Q. What are your thoughts about the relationship between your Administration and the new government in Peking?
A. I don't know yet if there is any urgency about resolving the differences that exist between the mainland and Taiwan. I would go into that very cautiously. We have a defense pact with Taiwan, the Republic of China, and we see the need to have good relationships with the People's Republic. I don't really know to what degree [Taipei and Peking] want to accommodate our commitments and at the same time search for a way to resolve their differences.
Q. Would you hope to continue the personal relationship between the President of the U.S. and the Chairman of the People's Republic?

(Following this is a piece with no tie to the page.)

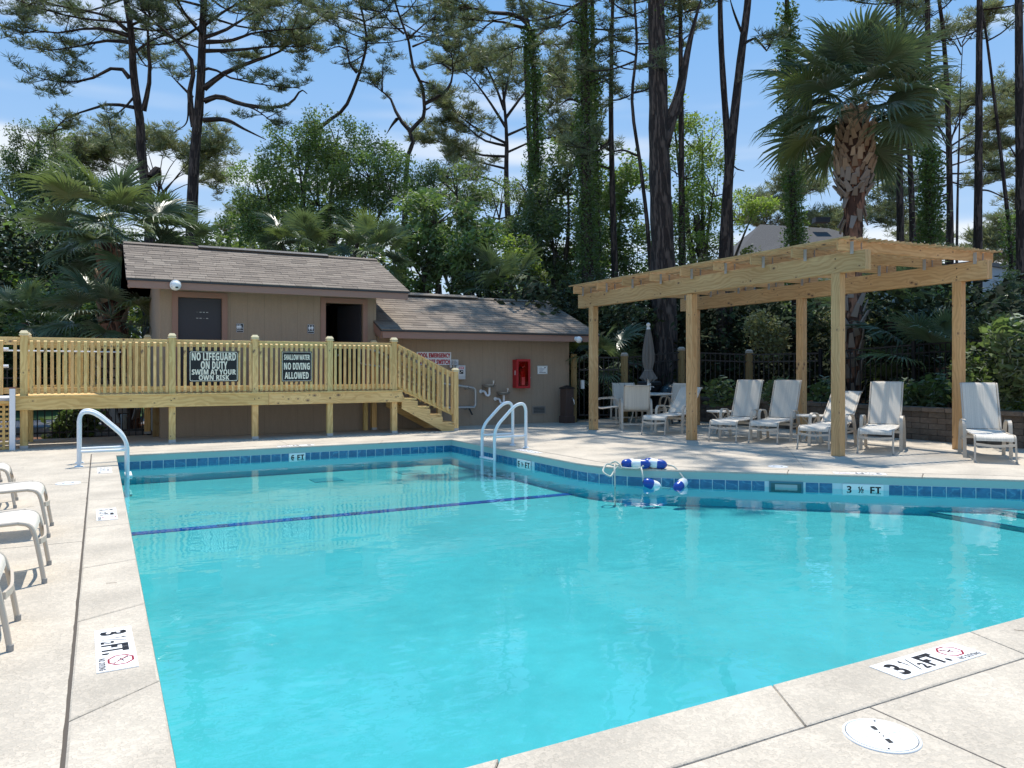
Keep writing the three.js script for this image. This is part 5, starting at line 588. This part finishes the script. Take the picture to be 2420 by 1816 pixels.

A. Yes, I would hope so. I would certainly consider it one of my major responsibilities to pursue and continue the peaceful relationships we have with China [Taiwan] and the People's Republic.
Q. A European statesman predicted recently that Communists will join the Italian government in 1977 and the French government in 1978. How much does this matter to the U.S.?
A. It matters a great deal. And concerns me very much, depending on the degree of Communist participation in the government, and the loss of the respect and confidence of the citizens of those nations in the democratic processes that we prefer over Communism. Another factor is the degree of allegiance that might be shown by Communist leaders toward the Soviet Union and away from our own nation and from NATO. I think the best way to minimize the Communist influence in Italy and France is to make the democratic processes work, and to restore the confidence of the citizens in the government.
Q. What are your thoughts about yourself now, less than a month before the Inaugural?
A. I hope I can live up to the expectations of the American people. I've had a rapid learning process. You asked my wife whether we could be satisfied to live in Plains and not try to stretch ourselves beyond Plains. Well, I think we've managed to stretch ourselves a little.
* During their meeting at Vladivostok in November 1974, President Ford and Leonid Brezhnev reached a tentative agreement on the limitation of strategic offensive weapons.